What you should do> Reproduce each line that includes the word "part".

Supplied information>

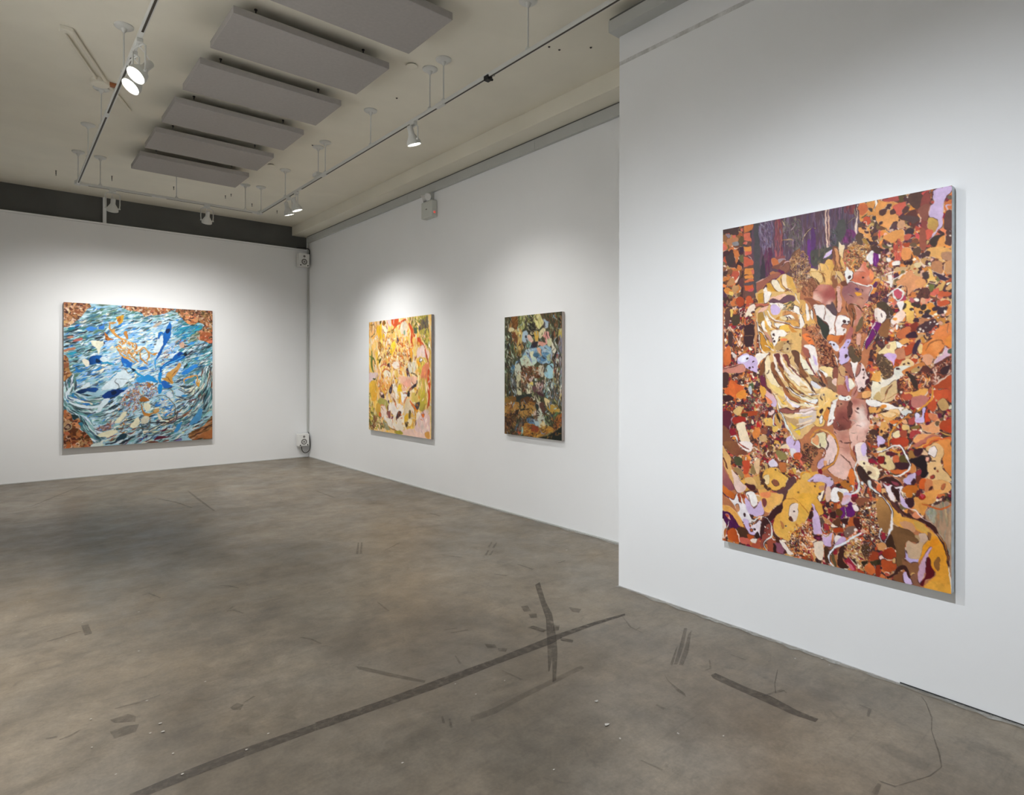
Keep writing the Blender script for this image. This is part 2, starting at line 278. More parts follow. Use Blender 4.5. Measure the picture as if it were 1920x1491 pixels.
# ------------------------------------------------------------------ acoustic panels
def acoustic_panel(yc, label):
    x0, x1, z0, z1, d = 1.172, 2.318, 3.848, 3.900, .286
    o = thing('acoustic_panel', label, 'ceiling panel', ((x0 + x1) / 2, yc, z1), 'grey acoustic panels under the ceiling')
    X, Y, Z = (x0 + x1) / 2, yc, z1
    obj('board', box(B(), x0 - X, x1 - X, -d, d, z0 - Z, 0, .004), M['felt'], o)
    for sx in (-1, 1):
        for sy in (-1, 1):
            px, py = sx * .40, sy * .19
            c = obj('cable', tube(B(), [(px, py, -.004), (px, py, ZC - Z)], .0016, 6), M['steel'], o)
            bm = B(); lathe(bm, (px, py, ZC - Z), (0, 0, -1), [(0, .011), (.006, .011), (.012, .005), (.03, .004)], 10)
            obj('cable_gripper', bm, M['dkmetal'], c)
ords = ['farthest grey acoustic panel hanging under the ceiling, nearest the dark band', 'second grey acoustic panel from the dark band under the ceiling',
        'third grey acoustic panel from the dark band under the ceiling', 'fourth grey acoustic panel from the dark band, third from the camera',
        'fifth grey acoustic panel from the dark band, second from the camera', 'nearest grey acoustic panel overhead, cut by the top edge of the photo']
for k in range(6):
    acoustic_panel(7.965 - .864 * k, ords[k])

# ------------------------------------------------------------------ lighting track (one U of rail hung on stems)
TZ = 3.62; TXR, TXL, TYB = 2.70, .685, 8.48
trk = thing('lighting_track', 'white U-shaped lighting track hung on stems below the ceiling', 'track', (TXR, TYB, TZ))
def T(x, y, z): return (x - TXR, y - TYB, z - TZ)
def tb(x0, x1, y0, y1, z0, z1, bev=0): 
    a, b = T(x0, y0, z0), T(x1, y1, z1); return box(B(), a[0], b[0], a[1], b[1], a[2], b[2], bev)
W2 = .0135
r1 = obj('rail', tb(TXR - W2, TXR + W2, YF + .3, TYB + W2, TZ, TZ + .028, .002), M['white_metal'], trk)
r2 = obj('rail', tb(TXL - W2, TXL + W2, YF + .3, TYB + W2, TZ, TZ + .028, .002), M['white_metal'], trk)
r3 = obj('rail', tb(TXL + W2, TXR - W2, TYB - W2, TYB + W2, TZ, TZ + .028, .002), M['white_metal'], trk)
def slots(par, cuts, x):
    for a, b in cuts: obj('slot', tb(x - .0065, x + .0065, a, b, TZ - .0012, TZ + .004), M['slot'], par)
slots(r1, [(YF + .4, 4.02), (4.14, 4.42), (4.54, 6.30), (6.42, 7.0), (7.12, 8.40)], TXR)
slots(r2, [(YF + .4, 4.40), (4.78, 5.98), (6.06, 8.40)], TXL)
obj('slot', tb(TXL + .1, 1.42, TYB - .0065, TYB + .0065, TZ - .0012, TZ + .004), M['slot'], r3)
obj('slot', tb(1.58, TXR - .1, TYB - .008, TYB + .008, TZ - .0012, TZ + .004), M['slot'], r3)
for x, y in ((TXR, 6.36), (TXR, 4.08), (TXL, 6.02)):
    obj('rail_joiner', tb(x - W2 - .003, x + W2 + .003, y - .05, y + .05, TZ - .003, TZ + .031, .002), M['white_metal'], trk)
for x, y in ((TXR, TYB), (TXL, TYB)):
    obj('rail_corner', tb(x - .03, x + .03, y - .03, y + .03, TZ - .004, TZ + .038, .003), M['white_metal'], trk)
stems = [(TXR, y) for y in (3.03, 4.04, 4.24, 5.28, 6.33, 6.52, 7.53, 8.44, 1.8, .4, -1.0)] + [(TXL, y) for y in (2.2, .6, 5.14, 6.40, 7.43, 8.43)] + [(.90, TYB), (1.69, TYB), (2.51, TYB)]
for x, y in stems:
    s = obj('stem', cyl(B(), T(x, y, TZ + .05), T(x, y, ZC - .01), .0055, n=10), M['white_metal'], trk, True)
    bm = B(); lathe(bm, T(x, y, ZC), (0, 0, -1), [(0, .062), (.008, .062), (.016, .052), (.022, .022), (.045, .012), (.05, .006)], 24)
    obj('canopy', bm, M['white_metal'], s, True)
    bm = B(); lathe(bm, T(x, y, TZ + .027), (0, 0, 1), [(0, .02), (.012, .018), (.02, .008), (.03, .006)], 12)
    obj('stem_clamp', bm, M['white_metal'], s, True)
# junction cluster where the feed comes down to the right rail
bm = B(); box(bm, *[v for p in zip(T(TXR - .035, 6.49, TZ + .036), T(TXR + .035, 6.60, TZ + .075)) for v in p], .006)
obj('feed_box', bm, M['white_metal'], trk)

# ------------------------------------------------------------------ track heads
def track_head(x, y, aim, label, watts=0.0, cone=106.0, lit=True, drop=.155, onx=False, blend=1.0, along=0.0, col=None):
    """PAR lamp holder in a wire yoke; the lens looks at aim"""
    o = thing('track_spotlight', label, 'spotlight', (x, y, TZ), 'track spotlights')
    piv = Vector((0, along, -drop))
    d = (Vector(aim) - Vector((x, y + along, TZ - drop))).normalized()
    hz = Vector((d.x, d.y, 0)).normalized(); side = Vector((-hz.y, hz.x, 0))
    bm = B(); box(bm, -.018 if not onx else -.035, .018 if not onx else .035, -.035 if not onx else -.018, .035 if not onx else .018, -.026, .0, .003)
    cyl(bm, (0, 0, -.026), (0, along * .2, -.040), .011, n=12)
    obj('adaptor', bm, M['white_metal'], o)
    # yoke: two flat rods from the adaptor down to the rim
    top = Vector((0, along * .15, -.036))
    for s in (-1, 1):
        p = [top, top + side * (s * .052) + Vector((0, 0, -.003)), top + side * (s * .072) + Vector((0, 0, -.018)) , piv + side * (s * .073) + Vector((0, 0, .05)), piv + side * (s * .068)]
        obj('yoke_arm', tube(B(), p, .0058, 8), M['white_metal'], o, True)
    bm = B()
    lathe(bm, piv - d * .125, d, [(0, .010), (.004, .021), (.010, .025), (.068, .025), (.080, .030), (.098, .041), (.120, .054), (.135, .060), (.157, .061), (.160, .058), (.157, .055), (.150, .052)], 28, (True, False))
    obj('lamp_housing', bm, M['white_metal'], o, True)
    bm = B(); lathe(bm, piv + d * .026, d, [(0, .0545), (.003, .050), (.007, .03), (.008, .005)], 28)
    obj('lens', bm, M['lens'] if lit else M['lensoff'], o, True)
    for s in (-1, 1):
        bm = B(); cyl(bm, piv + side * (s * .055), piv + side * (s * .078), .008, n=10)
        obj('pivot_knob', bm, M['white_metal'], o, True)
    bm = B(); tube(bm, [top + Vector((0, 0, .0)), top * .5 + piv * .5 - d * .06 + side * .012, piv - d * .122], .003, 6)
    obj('lead', bm, M['white_plastic'], o, True)
    if watts > 0:
        l = bpy.data.lights.new('track_bulb', 'SPOT'); l.energy = watts; l.color = col or LAMP_COL
        l.spot_size = math.radians(cone); l.spot_blend = blend; l.shadow_soft_size = .035
        lo = bpy.data.objects.new('track_bulb', l); COL.objects.link(lo); lo.parent = o
        lo.location = piv + d * .05
        lo.rotation_euler = d.to_track_quat('-Z', 'Y').to_euler()
    return o

PZ = -.95
track_head(TXR, 4.50, (XR, 4.50, PZ), 'single lit spotlight hanging alone in the middle of the right rail', LAMP_W['picture'] * .54, 110)
track_head(TXR, 7.16, (XR, 6.9, PZ), 'nearer lit spotlight of the pair at the far end of the right rail', LAMP_W['picture'] * .7, 110, drop=.185)
track_head(TXR, 7.42, (XR, 7.7, PZ), 'farther lit spotlight of the pair at the far end of the right rail', LAMP_W['picture'] * .7, 110, drop=.185)
track_head(1.02, TYB, (1.0, YB, 0), 'spotlight seen from behind beside the white post in the dark band', LAMP_W['far'], 124, onx=True, drop=.215)
track_head(2.04, TYB, (2.1, YB, 0), 'spotlight seen from behind alone before the right part of the dark band', LAMP_W['far'], 124, onx=True, drop=.195)
track_head(TXL, 4.52, (XL, 4.0, 1.5), 'lit spotlight on the left rail with the larger bright face', LAMP_W['left'], drop=.21)
track_head(TXL, 4.72, (XL, 4.3, 1.5), 'lit spotlight on the left rail half hidden behind the nearer head', LAMP_W['left'], drop=.21)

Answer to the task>
Keep writing the Blender script for this image. This is part 2, starting at line 278. More parts follow. Use Blender 4.5. Measure the picture as if it were 1920x1491 pixels.
track_head(2.04, TYB, (2.1, YB, 0), 'spotlight seen from behind alone before the right part of the dark band', LAMP_W['far'], 124, onx=True, drop=.195)